For most of Yahoo, the order of importance goes like this: executive whim, designer caprice, advertiser needs, and technology ranks a distant fourth. Rebel elements within Yahoo tried to institute Hack Day as a way of showing how technology could lead in its own right, but management has so far treated this as an exercise in employee morale, no different than a talent show or employee picnic. The organizers of Hack Day have tried for a long time to get the projects that win some funding, but executives have laughed — literally laughed — at the idea.

Agreed things are not so black and white as pg states, but I do observe a degrading ownership of engineering in the actual product. Though there are ofcourse exception, average engineer Joe is more worried about his code than his user. [more thoughts – http://bit.ly/9lctmC]
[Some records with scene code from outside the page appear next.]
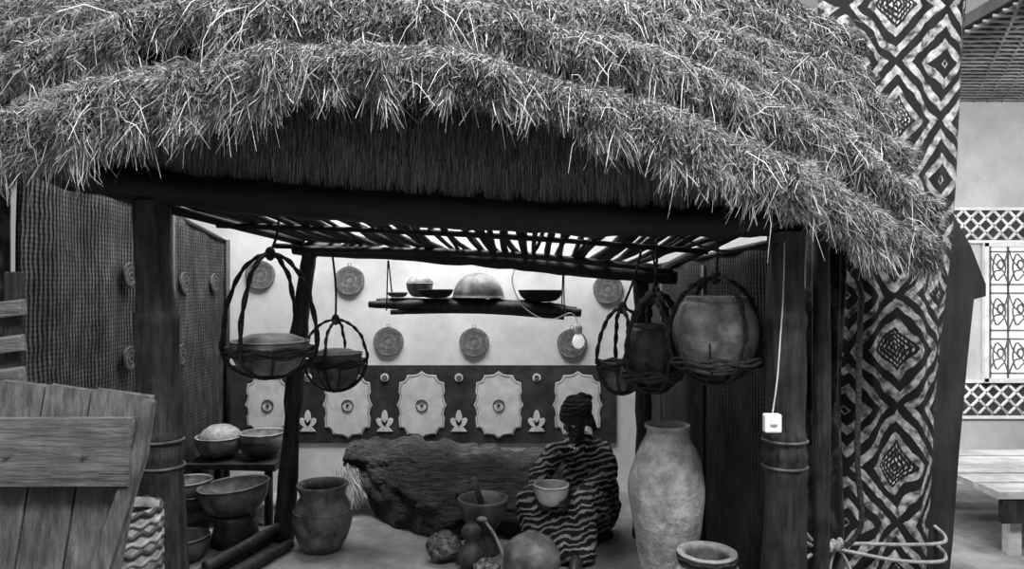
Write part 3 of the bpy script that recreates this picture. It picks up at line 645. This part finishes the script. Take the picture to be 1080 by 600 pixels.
mb.tube([(0,-.075,.03),(0,-.088,.008),(0,-.10,-.015)],[.008,.010,.013],0,10); mb.ell((.012,-.089,-.017),(.009,.009,.008)); mb.ell((-.012,-.089,-.017),(.009,.009,.008))
mb.ell((0,-.083,-.043),(.023,.012,.0065)); mb.ell((0,-.080,-.056),(.02,.012,.0075))
mb.tube([(-.05,-.058,.034),(-.028,-.076,.04),(0,-.078,.036),(.028,-.076,.04),(.05,-.058,.034)],.008,0,8)
for s in (-1,1):
    mb.ell((s*.074,.012,-.002),(.009,.018,.03)); mb.ell((s*.04,-.058,-.015),(.02,.018,.016))
mb.M=Matrix.Identity(4)
mb.make('body',M_skin,parent=W,remesh=.0035,smoothit=2)
mb=MB(); mb.M=HM
for s in (-1,1): mb.ell((s*.03,-.073,.012),(.0125,.009,.0075)); mb.ell((s*.03,-.0815,.011),(.005,.003,.005),1)
mb.make('eyes',[mat('eye_white',.35,.4,5,bump=0),M_black],parent=W)
mb=MB(); mb.M=HM
mb.ell((0,.03,.045),(.082,.09,.08),u=28,v=18)
for s in (-1,1):
    for k in range(3): mb.tube(smooth([(s*.072,.02+.02*k,.03),(s*.082,.02+.02*k,-.02),(s*.078,.025+.02*k,-.075)],4),.007,0,6)
mb.make('braided_hair',M_hair,parent=W)
mb=MB(); mb.M=HM
for i,(zz,rx,ry,yo) in enumerate(((.052,.086,.098,.014),(.068,.086,.098,.018),(.084,.083,.094,.022),(.099,.075,.084,.028),(.112,.062,.068,.034),(.122,.045,.048,.038))):
    mb.tube([(rx*math.cos(a),yo+ry*math.sin(a),zz+.012*math.sin(a+i*.8)) for a in np.linspace(0,6.283,32,endpoint=False)],.012+.002*(i%2),0,8,closed=True)
mb.ell((0,.035,.105),(.06,.065,.035)); mb.ell((0,.10,.11),(.035,.03,.03)); mb.ell((.03,.12,.10),(.03,.02,.022)); mb.ell((-.025,.122,.095),(.028,.02,.02))
mb.make('head_wrap',mat('wrap_cloth',.012,.04,14,rough=.85,bump=.5,wave=[('Z',18,.5,2)]),parent=W)
mb=MB(); mb.M=HM
for s in (-1,1): mb.tube([(s*.087,-.002+.016*math.cos(a),-.050+.018*math.sin(a)) for a in np.linspace(0,6.28,14,endpoint=False)],.004,0,6,closed=True)
mb.M=Matrix.Identity(4)
for i in range(22): a=2*math.pi*i/22; mb.ell((.36+.060*math.cos(a),3.872+.057*math.sin(a),.56-.02*(-math.sin(a)+1)),(.0075,)*3,u=8,v=6)
mb.make('bead_jewellery',M_paint,parent=W)
mb=MB(); mb.lathe((.20,3.6,.285),bowlprof(.09,.105),seg=32,wob=.01); mb.make('held_calabash_bowl',mat('pale_calabash',.4,.55,6,rough=.5,bump=.1),parent=W)
mb=MB(); mb.lathe((.44,3.99,0),[(.001,0),(.13,0),(.12,.02),(.09,.05),(.13,.08),(.13,.1),(.001,.1)],seg=24); mb.make('low_stool',M_wood,parent=W)
# ---------------------------------------------------------------- lights
def area(name,loc,tgt,sx,sy,e):
    l=bpy.data.lights.new(name,'AREA'); l.shape='RECTANGLE'; l.size=sx; l.size_y=sy; l.energy=e
    o=bpy.data.objects.new(name,l); S.collection.objects.link(o); o.location=loc; o.rotation_euler=(Vector(tgt)-Vector(loc)).to_track_quat('-Z','Y').to_euler(); return o
area('hall_light_front',(.9,.5,4.5),(0,2.6,1.8),1.6,.8,400)
area('skylight_rear',(-.5,4.15,3.6),(-.4,4.6,.8),2.6,.7,260)
area('hall_light_right',(3.3,3.2,2.55),(3.3,4.4,1.0),1.2,1.2,70)
area('hall_light_left',(-2.2,.6,3.2),(-1.2,3.2,1.0),1.0,1.0,25)
w=bpy.data.worlds.new('world'); S.world=w; w.use_nodes=True; w.node_tree.nodes['Background'].inputs[0].default_value=g(1); w.node_tree.nodes['Background'].inputs[1].default_value=.34
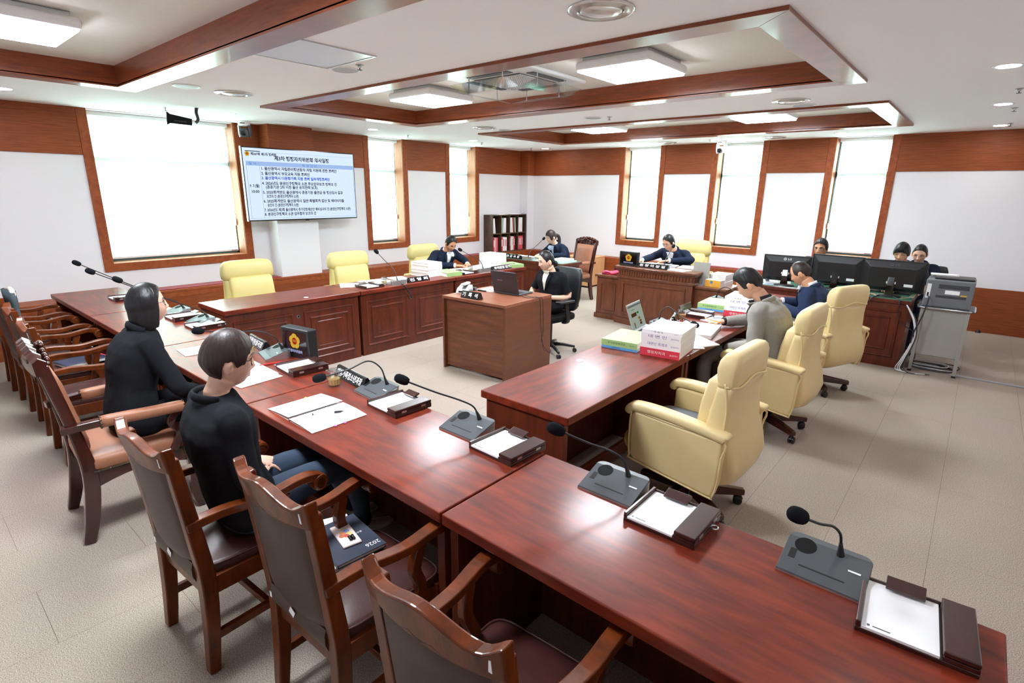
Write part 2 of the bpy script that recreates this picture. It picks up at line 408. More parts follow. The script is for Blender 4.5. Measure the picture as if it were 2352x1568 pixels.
# pilaster behind the television, corner pier
pil = MB().box(0, 0.285, -6.07, -5.42, 0.0, 2.70).obj('wall_pilaster', M_wall, bevel=0.004); struct(pil)
MB().box(0.0, 0.297, -6.082, -5.408, 2.185, 2.699).obj('band_panel', M_band, pil, bevel=0.002)
pier = MB().box(0, 0.225, -0.23, 0, 0.0, 2.70).obj('wall_corner_pier', M_wall, bevel=0.004); struct(pier)
MB().box(0, 0.237, -0.242, 0, 2.185, 2.699).obj('band_panel', M_band, pier, bevel=0.002)
# side wall band
sb = MB().box(RW-0.014, RW, BACK, -0.0, 2.185, 2.70).obj('band_panel', M_band, ws)
# wainscot ledge along the left wall and part of the right wall
LZ = 0.567
l1 = MB().box(0, 0.335, BACK, -0.0, 0.0, LZ-0.03).obj('trim_1', M_band); struct(l1)
MB().box(0, 0.345, BACK, -0.0, LZ-0.03, LZ).obj('ledge_board', M_trim, l1, bevel=0.003)
MB().box(0.335, 0.341, BACK, 0, LZ-0.095, LZ-0.032).obj('ledge_rail', M_trim, l1)
MB().box(0.10, 0.30, -7.75, -6.1, LZ, LZ+0.012).obj('red_strip', M_redstrip, l1, bevel=0.003)
MB().box(0.10, 0.30, -3.0, -1.45, LZ, LZ+0.012).obj('red_strip', M_redstrip, l1, bevel=0.003)
l2 = MB().box(0.335, 7.45, -0.215, 0.0, 0.0, LZ-0.03).obj('trim_2', M_band); struct(l2)
MB().box(0.345, 7.45, -0.225, 0.0, LZ-0.03, LZ).obj('ledge_board', M_trim, l2, bevel=0.003)
MB().box(0.345, 7.45, -0.221, -0.215, LZ-0.095, LZ-0.032).obj('ledge_rail', M_trim, l2)
MB().box(3.9, 5.9, -0.16, -0.03, LZ, LZ+0.012).obj('red_strip', M_redstrip, l2, bevel=0.003)
l3 = MB().box(7.45, RW, -0.016, 0.0, 0.0, 0.62).obj('trim_3', M_band, bevel=0.002); struct(l3)
MB().box(7.45, RW, -0.024, -0.016, 0.0, 0.115).obj('skirting', M_band, l3, bevel=0.002)
l4 = MB().box(RW-0.016, RW, BACK, -0.016, 0.0, 0.62).obj('trim_4', M_band); struct(l4)

# ceiling with three coffers
CX0, CX1 = 1.88, 7.205
COF = [(-10.30, -8.09), (-6.93, -4.72), (-3.53, -1.30)]
LIP, RZ = 0.195, 2.85
mb = MB(); hx0, hx1 = CX0+0.1, CX1-0.1
yy = BACK
for (a, b) in COF:
    mb.box(0, RW, yy, a+0.1, H, H+0.3); mb.box(0, hx0, a+0.1, b-0.1, H, H+0.3); mb.box(hx1, RW, a+0.1, b-0.1, H, H+0.3); yy = b-0.1
mb.box(0, RW, yy, 0, H, H+0.3)
ceil = mb.obj('ceiling', M_ceil); struct(ceil)
for n, (a, b) in enumerate(COF):
    cf = MB().box(CX0+0.05, CX1-0.05, a+0.05, b-0.05, RZ, RZ+0.06).obj('ceiling_recess', M_recess); struct(cf)
    x0, x1, i0, i1, j0, j1 = CX0, CX1, CX0+LIP, CX1-LIP, a+LIP, b-LIP
    zz0, zz1 = H-0.022, H
    for pts in ([(x0, a), (x1, a), (i1, j0), (i0, j0)], [(x1, a), (x1, b), (i1, j1), (i1, j0)], [(x1, b), (x0, b), (i0, j1), (i1, j1)], [(x0, b), (x0, a), (i0, j0), (i0, j1)]):
        MB().prism(pts, zz0, zz1, 'z').obj('coffer_lip', M_lip, cf, bevel=0.002)
    t = 0.02
    for (p, q, r, s_) in ((i0-t, i1+t, j0-t, j0), (i0-t, i1+t, j1, j1+t), (i0-t, i0, j0, j1), (i1, i1+t, j0, j1)):
        MB().box(p, q, r, s_, H-0.01, RZ).obj('coffer_side', M_lip, cf)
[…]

While there were isolated teams that did well within Yahoo! I don’t think I would count the old Inktomi team → Yahoo Search among them. Yahoo! Search suffered under a string of inept leaders from the CTO level down during the critical period between 2002 to 2005, and for all practical purposes it was definitively game over in 2005. The only glimmer of light was when Yahoo! acquired Overture and got FAST in the bargain. They then had 3 search engine teams: Inktomi, Altavista and FAST. The two first were vastly inferior, but due to politics it was decided that search was so important that geography was more important than competence. So they chose Inktomi with a mishmash of AltaVista sprinkled in for good measure. Had the management been competent, they would have invested heavily in the FAST team and let them run the show. Instead they ended up with nothing and eventually most of the brilliant people left for Google and Microsoft.